A short time afterwards, I saw a Facebook post that my college friend Chris Douvos was the guest on a podcast. Chris is the highly entertaining ‘Super LP’ of venture capital and Managing Director at Venture Investment Associates. I listened and was appalled. The questioning was so rote and scripted, and the energy so low, that the hosts managed to make Chris sound dull. If you listen to my podcast conversation with Chris (Episode 14), you’ll understand that it’s quite a feat to crush his energy.

That day, a light bulb went off in my head. I had time on my hands and wanted to reconnect with some of my old friends who I never had time to see in the day-to-day grind of work and family. I doubted I could match Patrick’s breadth of knowledge, but I figured I could do a little better than the folks who interviewed Chris. I decided to create a podcast interviewing people who are tasked with managing large pools of capital. I called Patrick to inquire about how it all works. He sent me on a mission to purchase a laundry list of equipment, record a few conversations, and connect with producer Mathew Passy, The Podcast Consultant, to assist with the startup and production.

And off I went.

I recorded a fantastic conversation with my friend Steve Galbraith, who had written a wonderful foreword for my book. I knew Steve well enough to guide the conversation through his remarkable career and filter in fun stories about his owning a local brewery and a European football team. I couldn’t believe how good the conversation went and was excited to share it.

There was only one problem — I lost the recording. For the next 6 hours I couldn’t find the recording on my Zoom H6 Handy Recorder. I was just baffled. I reached out to Mathew and the customer service representatives at Zoom, and I searched the internet for a solution. All of it was to no avail.

I was about to declare the end of my nascent podcast career, when I thought of calling the one person who might have an answer when no one else did — Gregg Clark. Sure enough, Gregg hooked up the device to his computer, plugged in a few extra wires, hit play, and an hour and eleven minutes later had downloaded a perfect digital recording of the episode out of thin air.

Before launching the podcast, I recorded two more conversations. One was with my beloved former business school professor, Andre Perold.
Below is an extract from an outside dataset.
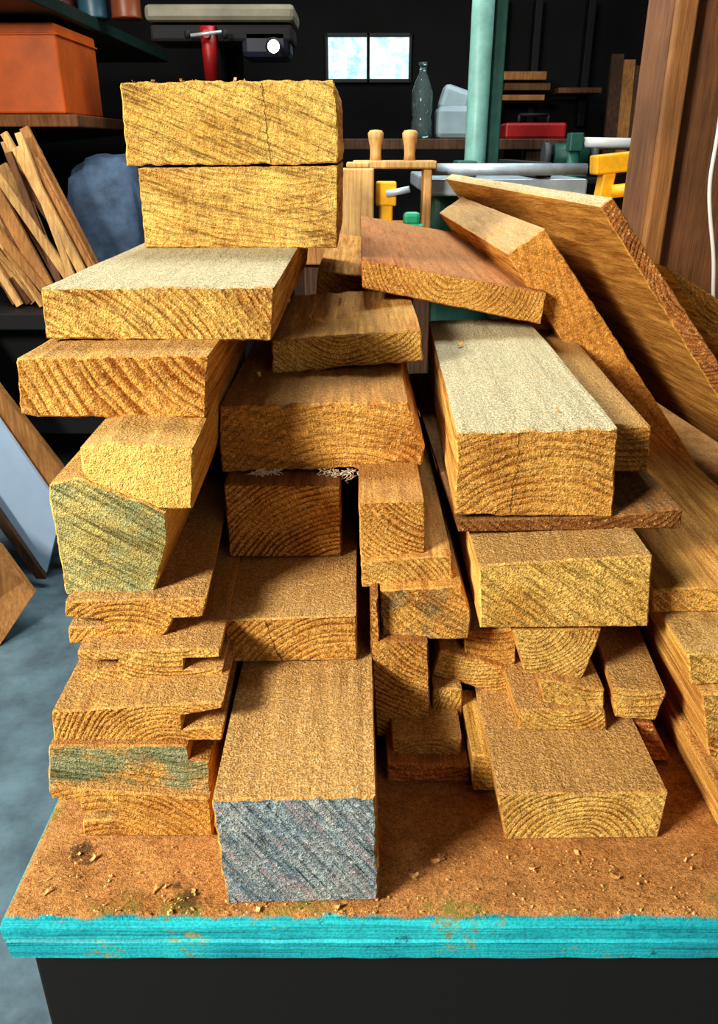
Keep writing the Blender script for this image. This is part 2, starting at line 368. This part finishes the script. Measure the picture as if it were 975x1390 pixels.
def dust_mat():
    m,nt,b=newmat('sawdust_bench_top')
    tb,th,pos=turq_nodes(nt)
    f=noi(nt,pos,1300,3,.7); f2=noi(nt,pos,420,4,.75); l=noi(nt,pos,9,5,.65); l2=noi(nt,pos,40,4,.7)
    base=mix(nt,ramp(nt,l,[(.35,g(0)),(.65,g(1))]),col(178,124,72),col(208,156,98))
    base=mix(nt,ramp(nt,l2,[(.32,g(.6)),(.52,g(0))]),base,col(142,94,54))
    base=mix(nt,1,base,ramp(nt,f,[(.32,g(.4)),(.5,g(1)),(.7,g(1.4))]),'MULTIPLY')
    base=mix(nt,1,base,ramp(nt,f2,[(.32,g(.58)),(.5,g(1.0)),(.68,g(1.25))]),'MULTIPLY')
    for (px,py,r) in ((110,1154,.010),(122,1166,.005),(254,1219,.011),(240,1200,.004)):
        yy=ZB/K(py); w=W(px,py,yy)
        dv=nd(nt,'ShaderNodeVectorMath',{0:pos,1:(w.x,w.y,w.z)},operation='DISTANCE').outputs['Value']
        dn=mth(nt,'ADD',mth(nt,'DIVIDE',dv,r),mth(nt,'MULTIPLY',mth(nt,'SUBTRACT',f2,.5),1.6))
        base=mix(nt,ramp(nt,dn,[(.45,g(.8)),(.95,g(0))]),base,col(84,68,48))
    sp_=nd(nt,'ShaderNodeSeparateXYZ',{0:pos})
    ey=mth(nt,'SUBTRACT',sp_.outputs[1],yf); ex=mth(nt,'SUBTRACT',sp_.outputs[0],xl)
    e=mth(nt,'MINIMUM',ey,mth(nt,'MULTIPLY',ex,2.0))
    e=mth(nt,'ADD',e,mth(nt,'MULTIPLY',mth(nt,'SUBTRACT',noi(nt,pos,50,4,.7),.5),.008))
    gz=ramp(nt,mth(nt,'MULTIPLY',e,100),[(.06,g(0)),(.24,g(1))])
    gr=ramp(nt,noi(nt,pos,22,4,.7),[(.55,g(0)),(.64,g(.7))])
    near=ramp(nt,mth(nt,'MULTIPLY',e,40),[(.2,g(1)),(.8,g(0))])
    base=mix(nt,mth(nt,'MULTIPLY',gr,near),base,col(112,128,58))
    base=mix(nt,gz,tb,base)
    nt.links.new(base,b.inputs['Base Color'])
    h=mth(nt,'ADD',mth(nt,'MULTIPLY',f,.7),mth(nt,'ADD',f2,mth(nt,'MULTIPLY',l2,2.2)))
    bp=nd(nt,'ShaderNodeBump',{'Height':h,'Strength':.9,'Distance':.0018}); nt.links.new(bp.outputs[0],b.inputs['Normal'])
    b.inputs['Roughness'].default_value=.95; b.inputs['Specular IOR Level'].default_value=.1
    return m
def turq_mat():
    m,nt,b=newmat('turquoise_paint')
    base,h,_=turq_nodes(nt)
    nt.links.new(base,b.inputs['Base Color'])
    bp=nd(nt,'ShaderNodeBump',{'Height':h,'Strength':.8,'Distance':.001}); nt.links.new(bp.outputs[0],b.inputs['Normal'])
    b.inputs['Roughness'].default_value=.6
    return m
dustM=dust_mat(); turq=turq_mat(); black=plain('dark_apron',col(3,3,4),.95,var=.3)
bz=CZ+ZB
bb=B('workbench')
bm=bb.bm; NX,NY=180,90
gv=[[None]*(NY+1) for _ in range(NX+1)]
for i in range(NX+1):
    for j in range(NY+1):
        x=xl+(xr-xl)*(i/NX)**1.15; y=yf+(yb-yf)*(j/NY)**2
        e=min((x-xl),(y-yf))
        zz=-.0009+ (noise.noise(Vector((x*60,y*60,0)))*.0006 if e>.004 else 0)-(.003*max(0,1-e/.006)**2)
        gv[i][j]=bm.verts.new((x,y,bz+zz))
td=bb.mi(dustM);tt=bb.mi(turq)
for i in range(NX):
    for j in range(NY):
        f=bm.faces.new((gv[i][j],gv[i+1][j],gv[i+1][j+1],gv[i][j+1])); f.smooth=True; f.material_index=td
ed=[gv[i][0] for i in range(NX+1)]+[gv[NX][j] for j in range(1,NY+1)]+[gv[i][NY] for i in range(NX-1,-1,-1)]+[gv[0][j] for j in range(NY-1,0,-1)]
prev=ed
for zz,o in ((-.008,.0015),(-.017,.0012),(-.0185,-.0015),(-.0205,.0008),(-.034,.0)):
    cur=[]
    for v in ed:
        q=v.co.copy(); q.z=bz+zz+ .0005*noise.noise(Vector((q.x*30,q.y*30,zz*90)))
        dx=-1 if abs(q.x-xl)<1e-5 else (1 if abs(q.x-xr)<1e-5 else 0)
        dy=-1 if abs(q.y-yf)<1e-5 else 0
        q.x+=dx*o; q.y+=dy*o+ (noise.noise(Vector((q.x*80,zz*100,5)))*.0004 if dy else 0)
        cur.append(bm.verts.new(q))
    for i in range(len(ed)):
        f=bm.faces.new((prev[i],cur[i],cur[(i+1)%len(ed)],prev[(i+1)%len(ed)])); f.material_index=tt
    prev=cur
f=bm.faces.new(prev); f.material_index=tt
bmesh.ops.recalc_face_normals(bm,faces=bm.faces[:])
apy=yf+.012
bb.box(((xl+xr)/2,apy+.012,bz-.034-.075),(xr-xl-.01,.024,.15),black,bev=.002)
bb.box(((xl+xr)/2,yb-.03,bz-.034-.06),(xr-xl-.02,.024,.12),black,bev=.002)
for xx in (xl+.05,xr-.05):
    bb.box((xx,(apy+yb)/2,bz-.034-.06),(.024,yb-apy-.06,.12),black,bev=.002)
    for yy in (apy+.06,yb-.08):
        bb.box((xx,yy,(bz-.034)/2),(.07,.07,bz-.036),turq,bev=.003)
bb.done()

# ---------------- shavings
shm=side_mat(col(240,200,130),col(190,132,72),None,0)
sv=B('wood_shavings'); smi=sv.mi(shm)
def shaving(x,y,z,s,a):
    n=8; w=s*random.uniform(.25,.5); R=s*random.uniform(.25,.45); tot=random.uniform(1.5,4.2)
    ca,sa=math.cos(a),math.sin(a); pr=None
    for i in range(n+1):
        th=-math.pi/2+tot*i/n-tot*.3
        lx=R*math.cos(th)*(1+.2*i/n); lz=R*(math.sin(th)+1)*.8
        vs=[]
        for k in(-1,1):
            yy=k*w/2+ (i/n)*w*.5
            vs.append(sv.bm.verts.new((x+lx*ca-yy*sa,y+lx*sa+yy*ca,z+lz+.0003)))
        if pr:
            f=sv.bm.faces.new((pr[0],pr[1],vs[1],vs[0])); f.material_index=smi; f.smooth=True
        pr=vs
def onpx(px,py,zrel,s):
    y=zrel/K(py); q=W(px,py,y); shaving(q.x,q.y,CZ+zrel,s,random.uniform(0,6.28))
for (px,py) in [(106,1160),(125,1168),(222,1206),(208,1212),(245,1222),(262,1210),(600,1165),(590,1170),(785,1160),(786,1172),(455,1232),(640,1120),(560,1190),(230,1238),(350,1238),(835,1190),(930,1170),(150,1190),(60,1215),(720,1180)]:
    onpx(px,py,ZB,random.uniform(.003,.0075))
for _ in range(420):
    onpx(random.uniform(50,965),1243-95*random.random()**1.6,ZB,random.uniform(.0008,.0028))
for px in (182,206,212,248,258,268,318,330,448):
    q=W(px,110,yL1+.012); shaving(q.x,q.y,CZ+z1,random.uniform(.003,.007),random.uniform(0,6))
def topsh(px,py,row_front,yfront,s):
    zr=K(row_front)*yfront; onpx(px,py,zr,s)
for px,py in [(430,434),(425,432),(462,412),(440,437)]: topsh(px,py,452,.618,random.uniform(.006,.011))
for px,py in [(340,520),(355,512),(520,512),(330,530)]: topsh(px,py,548,.533,random.uniform(.005,.01))
for px,py in [(630,572),(628,578),(625,470),(760,560)]: topsh(px,py,583,.458,random.uniform(.003,.007))
for px,py in [(230,800),(250,805),(215,805)]: topsh(px,py,818,.412,.004)
q=W(735,650,.456); shaving(q.x,q.y,q.z,.006,1.0)
sv.done()
fb=B('torn_wood_fibre'); fm=plain('fibre',col(232,218,196),.8)
for _ in range(90):
    px=random.choice([random.uniform(340,375),random.uniform(430,470),random.uniform(440,560),random.uniform(470,550)])
    a=W(px,638+random.uniform(-2,4),yM4-.001); pr=a
    ang=random.uniform(-.6,.6)
    for k in range(5):
        q=pr+Vector((random.uniform(-.004,.004)+ang*.002,random.uniform(-.0015,.001),random.uniform(-.0025,.0006)))
        fb.cyl(pr,q,.0004,.0003,fm,5); pr=q
fb.done()

# ---------------- room
wallm=plain('dark_wall',col(26,25,26),.9,var=.5,scale=3)
floorm=plain('concrete_floor',col(104,128,138),.75,var=.5,scale=9,bump=.5)
ceilm=plain('ceiling_boards',col(24,23,23),.9)
def room(name,c,s,m): b=B(name); b.box(c,s,m,bev=0); return b.done()
X0,X1,Y0,Y1,H=-2.0,2.6,-1.8,5.0,2.55
room('floor',((X0+X1)/2,(Y0+Y1)/2,-.05),(X1-X0,Y1-Y0,.1),floorm)
room('ceiling',((X0+X1)/2,(Y0+Y1)/2,H+.05),(X1-X0,Y1-Y0,.1),ceilm)
room('wall_left',(X0-.05,(Y0+Y1)/2,H/2),(.1,Y1-Y0,H),wallm)
room('wall_right',(X1+.05,(Y0+Y1)/2,H/2),(.1,Y1-Y0,H),wallm)
room('wall_front',((X0+X1)/2,Y0-.05,H/2),(X1-X0+.2,.1,H),wallm)
room('wall_back',((X0+X1)/2,Y1+.05,H/2),(X1-X0+.2,.1,H),wallm)
wm,nt,b=newmat('frosted_glass_daylight')
n=noi(nt,objco(nt),14,5,.75)
c=ramp(nt,n,[(.35,col(140,190,195)),(.6,col(225,245,246))])
nt.links.new(c,b.inputs['Emission Color']); b.inputs['Emission Strength'].default_value=1.0
nt.links.new(c,b.inputs['Base Color'])
fr=plain('window_frame_paint',col(40,50,50),.6)
for i,(a,c2) in enumerate(((446,498),(502,556))):
    w=B('window_%d'%(i+1))
    lo=W(a,107,Y1-.03); hi=W(c2,50,Y1-.03)
    ce=(lo+hi)/2; sx=hi.x-lo.x; sz=hi.z-lo.z
    w.box((ce.x,Y1-.01,ce.z),(sx,.012,sz),wm,bev=0)
    for dz in(-1,1): w.box((ce.x,Y1-.02,ce.z+dz*(sz/2+.01)),(sx+.036,.035,.02),fr)
    for dx in(-1,1): w.box((ce.x+dx*(sx/2+.008),Y1-.02,ce.z),(.014,.035,sz+.04),fr)
    w.done()
def vwood(light,dark,name='vertical_grain'):
    m,nt,b=newmat(name)
    gr=noi(nt,objco(nt,scale=(1,1,.06)),130,5,.7,.3); l=noi(nt,objco(nt),7,4,.6); ch=noi(nt,objco(nt),14,5,.7)
    base=mix(nt,ramp(nt,gr,[(.3,g(0)),(.7,g(1))]),dark,light)
    base=mix(nt,1,base,ramp(nt,l,[(.3,g(.6)),(.6,g(1.1))]),'MULTIPLY')
    base=mix(nt,ramp(nt,ch,[(.70,g(0)),(.73,g(1))]),base,col(206,160,84))
    nt.links.new(base,b.inputs['Base Color']); b.inputs['Roughness'].default_value=.75
    bp=nd(nt,'ShaderNodeBump',{'Height':gr,'Strength':.6,'Distance':.003}); nt.links.new(bp.outputs[0],b.inputs['Normal'])
    return m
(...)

The other occurred live at a HBS Student Investment Conference with my former colleague and star endowment manager, Paula Volent from Bowdoin College.
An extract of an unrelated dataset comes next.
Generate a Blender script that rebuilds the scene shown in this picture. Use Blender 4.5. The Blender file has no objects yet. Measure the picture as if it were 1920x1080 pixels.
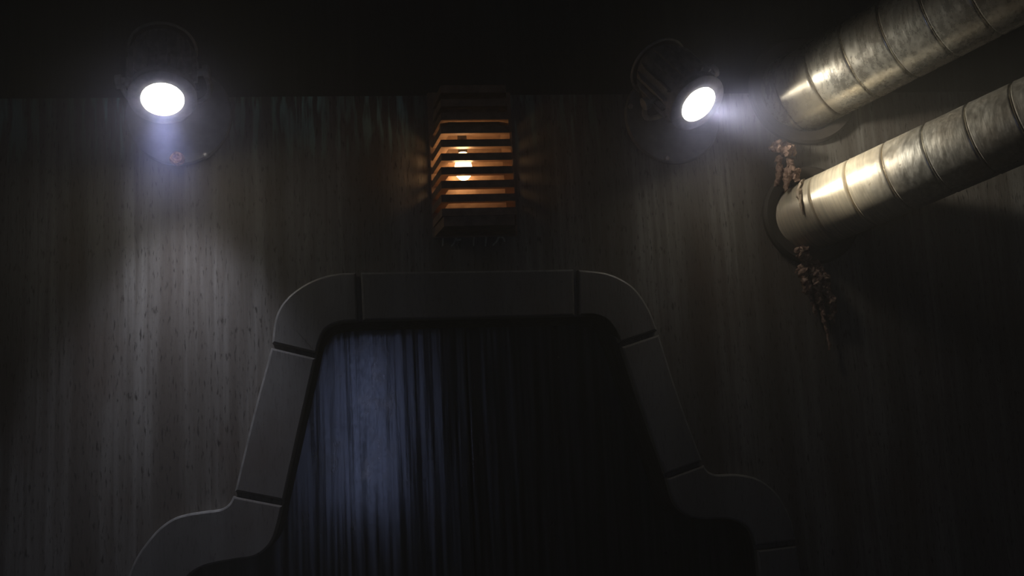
import bpy, bmesh, math, random
from mathutils import Vector, Matrix, noise
SC = bpy.context.scene
COL = SC.collection
R = math.radians

# ------------------------------------------------------------------ camera
cam_d = bpy.data.cameras.new('camera')
cam = bpy.data.objects.new('camera', cam_d)
COL.objects.link(cam)
yaw, pitch, roll = R(-7.43), R(9.0), R(2.94)
ex = Vector((math.cos(yaw), math.sin(yaw), 0))
ey = Vector((-math.sin(yaw), math.cos(yaw), 0))
ez = Vector((0, 0, 1))
fwd = ey * math.cos(pitch) + ez * math.sin(pitch)
tilt = -ey * math.sin(pitch) + ez * math.cos(pitch)
right = ex * math.cos(roll) - tilt * math.sin(roll)
up = ex * math.sin(roll) + tilt * math.cos(roll)
M = Matrix((right, up, -fwd)).transposed().to_4x4()
M.translation = Vector((0, -4.0, 1.7))
cam.matrix_world = M
cam_d.sensor_width = 36
cam_d.lens = 36 * 1950 / 1920
cam_d.clip_start = 0.05
SC.camera = cam

# ------------------------------------------------------------------ world, exposure
w = bpy.data.worlds.new('world')
SC.world = w
w.use_nodes = True
w.node_tree.nodes['Background'].inputs[0].default_value = (0.0, 0.0, 0.0, 1)
SC.view_settings.view_transform = 'Standard'
SC.view_settings.look = 'None'
SC.view_settings.gamma = 1
SC.view_settings.exposure = 0
SC.view_settings.use_curve_mapping = False
SC.cycles.volume_bounces = 0

# lamp powers (used by the lamp builders below)
LEFT_SPOT = 50.0
LEFT_WIDE = .2
RIGHT_SPOT = 125.0
RIGHT_WIDE = .3
LENS_GLOW = 36.0
BULB_GLOW = 20.0
HAZE = 0.055
PANE_GLOW = 3.4

# ------------------------------------------------------------------ materials
def new_mat(name):
    m = bpy.data.materials.new(name)
    m.use_nodes = True
    nt = m.node_tree
    return m, nt, nt.nodes['Principled BSDF']

class NB:
    def __init__(s, nt): s.nt = nt
    def n(s, t, **k):
        x = s.nt.nodes.new(t)
        for a, b in k.items(): setattr(x, a, b)
        return x
    def l(s, a, b): s.nt.links.new(a, b)
    def coords(s, scale, loc=(0, 0, 0)):
        tc = s.n('ShaderNodeTexCoord'); mp = s.n('ShaderNodeMapping')
        mp.inputs['Scale'].default_value = scale
        mp.inputs['Location'].default_value = loc
        s.l(tc.outputs['Object'], mp.inputs['Vector'])
        return mp.outputs[0]
    def noise(s, vec, scale=1, detail=6, rough=.6, dist=0):
        x = s.n('ShaderNodeTexNoise')
        x.inputs['Scale'].default_value = scale; x.inputs['Detail'].default_value = detail
        x.inputs['Roughness'].default_value = rough; x.inputs['Distortion'].default_value = dist
        s.l(vec, x.inputs['Vector'])
        return x.outputs['Fac']
    def ramp(s, fac, stops):
        x = s.n('ShaderNodeValToRGB')
        e = x.color_ramp.elements
        while len(e) < len(stops): e.new(.5)
        for i, (p, c) in enumerate(stops):
            e[i].position = p
            e[i].color = (c, c, c, 1) if not isinstance(c, tuple) else (*c, 1)
        s.l(fac, x.inputs[0])
        return x.outputs[0]
    def mix(s, fac, a, b, mode='MIX'):
        x = s.n('ShaderNodeMix', data_type='RGBA', blend_type=mode)
        for sock, v in ((x.inputs[0], fac), (x.inputs[6], a), (x.inputs[7], b)):
            if isinstance(v, (int, float)): sock.default_value = v
            elif isinstance(v, tuple): sock.default_value = (*v, 1)
            else: s.l(v, sock)
        return x.outputs[2]
    def math(s, op, a, b=0.0):
        x = s.n('ShaderNodeMath', operation=op)
        for sock, v in zip(x.inputs, (a, b)):
            if isinstance(v, (int, float)): sock.default_value = v
            else: s.l(v, sock)
        return x.outputs[0]
    def bump(s, h, strength, dist=.01):
        x = s.n('ShaderNodeBump')
        x.inputs['Strength'].default_value = strength; x.inputs['Distance'].default_value = dist
        s.l(h, x.inputs['Height'])
        return x.outputs[0]

def wall_material(name, base, dark, rust, top_patina=True, streak=1.0):
    m, nt, bs = new_mat(name); b = NB(nt)
    fine = b.noise(b.coords((38, 38, 1.3)), 1, 5, .6)          # long run-off streaks
    broad = b.noise(b.coords((6, 6, .5)), 1, 5, .6)
    cloud = b.noise(b.coords((1.6, 1.6, 1.2)), 1, 6, .65)
    drip = b.noise(b.coords((125, 125, 22)), 1, 3, .55)          # short dark runs and flecks
    speck = b.noise(b.coords((140, 140, 70)), 1, 2, .5)
    c = b.mix(b.ramp(broad, [(.38, 0.0), (.62, 1.0)]), dark, base)
    c = b.mix(b.math('MULTIPLY', b.ramp(fine, [(.40, 1.0), (.60, 0.0)]), .7 * streak), c, dark)
    c = b.mix(b.math('MULTIPLY', b.ramp(cloud, [(.50, 0.0), (.72, 1.0)]), .65), c, rust)
    c = b.mix(b.math('MULTIPLY', b.ramp(drip, [(.575, 0.0), (.66, 1.0)]), .85 * streak), c, (.022, .017, .015))
    c = b.mix(b.math('MULTIPLY', b.ramp(speck, [(.66, 0.0), (.72, 1.0)]), .5), c, (.03, .022, .02))
    if top_patina:
        tc = b.n('ShaderNodeTexCoord'); sx = b.n('ShaderNodeSeparateXYZ')
        b.l(tc.outputs['Object'], sx.inputs[0])
        band = b.n('ShaderNodeMapRange'); band.inputs[1].default_value = 2.86; band.inputs[2].default_value = 3.10
        b.l(sx.outputs[2], band.inputs[0])
        run = b.noise(b.coords((30, 30, 3.4), (3.3, 0, .2)), 1, 3, .5)
        spot = b.noise(b.coords((3.0, 3, 1), (1.1, 0, 0)), 1, 2, .5)
        east = b.n('ShaderNodeMapRange'); east.inputs[1].default_value = 1.0; east.inputs[2].default_value = .3
        b.l(sx.outputs[0], east.inputs[0])
        k = b.math('MULTIPLY', b.ramp(run, [(.50, 0.0), (.60, 1.0)]), band.outputs[0])
        k = b.math('MULTIPLY', k, b.ramp(spot, [(.42, 0.15), (.58, 1.0)]))
        k = b.math('MULTIPLY', k, east.outputs[0])
        c = b.mix(k, c, (.45, .80, .66))
    b.l(c, bs.inputs['Base Color'])
    b.l(b.ramp(fine, [(.3, .75), (.7, .5)]), bs.inputs['Roughness'])
    bs.inputs['Specular IOR Level'].default_value = .3
    h = b.math('ADD', b.math('MULTIPLY', drip, .6), fine)
    b.l(b.bump(h, .25, .004), bs.inputs['Normal'])
    return m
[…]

But a week later Paula called and asked that I not air the conversation. My plan to launch with three episodes got cut by one-third just like that. I nevertheless released the episodes with Steve and Andre and sent an email to friends in my contacts about the endeavor. Two hundred of them listened to one of the initial episodes. From there, I reached out to a few friends and asked them to join me for an interview.

That’s the rote story of how the podcast came together, but there’s another side to the story that is harder to explain. Michael Mervosh described a different way of moving through life during our podcast conversation. He posed the question, “Did I find the podcast, or did the podcast find me?”

The podcast was one of the first times in my life that I took on a professional challenge without a goal in mind. I had time on my hands and thought it would be a fun and productive way to spend some of that time while searching for my next full-time engagement. I imagined the conversations would help me re-engage in the investment world more broadly than a sole focus on hedge funds, even if that was more an external perception than my internal reality since hedge funds encompass investments across assets, geographies, and strategies. I figured the adventure would create some optionality, and I had no idea what those options might bring.

The only thing I knew for sure was that I didn’t like the sound of my own voice and was fairly sure others wouldn’t either. I didn’t know if I would interview well or if I would be able to keep a conversation going. I wondered if I would run out of guests to interview, of subjects to discuss, or of time to keep it going. And I never once thought of the adventure as a business — even a cursory level of analysis revealed that offering content for free to a finite natural audience is not the road to riches. I really didn’t care about that, because I was ready to try something new without feeling tied to an outcome.

As a result, I can’t explain what happened in the ensuing year and a half. I sent out one email, and through word-of-mouth and digital word-of-mouth (posting the episodes on LinkedIn and Twitter), the 200 downloads that first week grew 100x in a trajectory that looks like the hottest market fad of the day — the bitcoin of 2017 or cannabis of 2018. It’s a chart a technical analyst would love.

I started receiving positive feedback from old friends and new. Some commented on my excellent “voice for radio,” rebuffing the only definitive prior I held. Others reflected an interview style of humility and curiosity that I would describe as a mirror of my best self. Most importantly, the podcast guests universally appreciated the experience, commenting on the platitudes and unexpected benefits they received after coming on the show.

As I released episodes one week after the next, I started to realize I had come upon an educational platform unlike anything else available. I had the privilege of working with many top-flight investors in my two decades of experience, and 38 of the first 40 podcast guests were friends and acquaintances from that period. I hadn’t appreciated how little these people and their insights were in the public eye. One of my favorite examples came from Jim Williams, the long-time Chief Investment Officer of the Getty Trust. Following our recorded conversation, Jim mentioned how much he had learned from my podcast with his peer, Scott Malpass of Notre Dame. I was surprised, knowing that the two had been friends for decades. Jim explained that although they speak a few times a year, he never had the chance to hear Scott’s story in its entirety. At that moment, I realized that I hadn’t either, nor did just about any of the show’s listeners.

My guiding light in building the roster of guests has been answering the simple question of who I would like to speak to now, and what I would like to learn. I love hearing someone’s personal story — investing is indeed a people business — so all the episodes start that way. Many guests have fit into my original concept of diving into the people, philosophy, and process for the holders of the keys to the kingdom. We’ve also explored other disciplines and decision-making practices that might help Chief Investment Officers improve their skill set. In what can only be described as a personal passion, I’ve taken great joy in combining my love of statistics, investing, and sports and interviewing some of the leading thinkers in the cross-section of that field.

A year and a half into this adventure, the podcast has gone beyond my expectations and has been great fun. I’ve had wonderful conversations with brilliant minds and met some incredible people along the way. I still don’t view it as a business, and I don’t know where it or I will head, but it has proven a fruitful exercise in growth without goals.